Research shows car crashes do not increase during 420 despite previous claims

Published Apr 2, 2019 01:14 p.m. ET

It’s almost that time of year again, and all the 420 festivals are right around the corner with less than a month left to prepare. For marijuana user’s this is an exciting time filled with cannabis friendly events. Unfortunately, not everyone is so excited for April 20th to arrive as many have voiced concerns over the gatherings that tend to take place in public areas such as parks that are frequently visited by families with young children. Some cannabis research in the past was presented as evidence against the idea of hosting cannabis-focused events that encourage spectators to engage in activities like smoking marijuana and consuming edibles.

Prior claims

Cannabis researchers claimed that after an in-depth investigation into the number of car crashes that happen on 420, they noticed a 12% increase in fatalities that took place between 1975 and 2016 on April 20th. The problem it seems is that they were only comparing the day against other days in the week. What they should have been doing was looking at the information from a wider angle to see if the increase may have been part of a normal trend in accidents or affected by any other causes such as other large-scale events or influences that might be responsible.

New cannabis research

On January 20th the results of cannabis research that was conducted by McGill University was released which seems to show little to no difference. Researchers looked at the very same information that was used in the earlier study. The most significant difference was the way that they decided to look at it. There were three separate ways this theory was testedfor validity. The first focused on the information from the previous research on traffic accidents that occurred on 420 and compared those numbers with one week before and one week after other large holidays like Christmas.

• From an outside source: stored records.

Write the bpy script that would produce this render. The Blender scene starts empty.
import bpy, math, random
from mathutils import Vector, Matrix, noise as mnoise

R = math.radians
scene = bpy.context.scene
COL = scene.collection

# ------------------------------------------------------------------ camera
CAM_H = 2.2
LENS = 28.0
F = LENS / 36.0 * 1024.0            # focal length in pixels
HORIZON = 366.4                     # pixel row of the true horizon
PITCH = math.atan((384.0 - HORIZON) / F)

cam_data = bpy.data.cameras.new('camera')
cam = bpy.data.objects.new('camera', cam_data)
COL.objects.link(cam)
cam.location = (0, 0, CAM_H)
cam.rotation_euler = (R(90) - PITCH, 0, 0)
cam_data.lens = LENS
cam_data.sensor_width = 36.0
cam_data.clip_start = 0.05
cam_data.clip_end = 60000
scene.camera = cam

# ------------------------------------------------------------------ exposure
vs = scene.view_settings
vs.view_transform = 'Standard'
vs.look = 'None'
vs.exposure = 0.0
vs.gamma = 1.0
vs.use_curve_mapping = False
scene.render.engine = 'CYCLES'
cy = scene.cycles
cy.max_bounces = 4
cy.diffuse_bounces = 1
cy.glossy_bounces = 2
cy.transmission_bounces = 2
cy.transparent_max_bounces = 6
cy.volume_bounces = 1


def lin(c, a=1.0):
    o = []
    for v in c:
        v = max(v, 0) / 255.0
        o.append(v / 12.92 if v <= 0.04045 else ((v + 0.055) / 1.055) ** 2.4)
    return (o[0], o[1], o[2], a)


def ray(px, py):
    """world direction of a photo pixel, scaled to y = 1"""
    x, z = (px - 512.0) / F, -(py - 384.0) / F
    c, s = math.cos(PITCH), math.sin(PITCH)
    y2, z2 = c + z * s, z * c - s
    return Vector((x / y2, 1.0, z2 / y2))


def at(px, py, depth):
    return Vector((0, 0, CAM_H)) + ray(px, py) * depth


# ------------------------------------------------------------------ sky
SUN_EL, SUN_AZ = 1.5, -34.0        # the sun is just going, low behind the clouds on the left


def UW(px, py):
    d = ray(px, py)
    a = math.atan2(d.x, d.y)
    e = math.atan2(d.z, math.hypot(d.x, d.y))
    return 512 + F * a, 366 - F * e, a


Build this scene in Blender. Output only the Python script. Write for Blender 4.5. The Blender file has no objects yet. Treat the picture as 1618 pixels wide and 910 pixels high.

The second looked at the difference between the original information and a seven-day cycle that started two weeks before and two weeks after April 20th. The last section that was investigated was the difference between April 20th and every other day of the year. What they found was that marijuana use while behind the wheel did not affect the ultimate number of accidents nearly as much as originally proposed. Not only that, but also that the data used by the earliest researchers showed that the number of crashes that happened was right in line with the normal cycle of ups and downs that are seen in regular everyday records. They did, however, discover a significant hike in the number of fatal accidents on Christmas, New Year’s Day, and July 4.

Conclusion

It appears that marijuana use that is associated with cannabis events does not adversely impact the number of accidents or fatalities at all. Hopefully will a bit more research and education the non-smoking public should eventually relax their stance on the potential of cannabis events that may encourage smoking marijuana coming to their area. In the meantime, if you ever hear someone refer to the earlier study as a reason not to allow marijuana use, point out the real statistics that show 420 is no different than any other day on the roads. We should all be allowed to let loose sometimes regardless of our legal substance of choice, and until these misconceptions are stopped there will be plenty more backlash as the wildly popular event date draws nearer each year.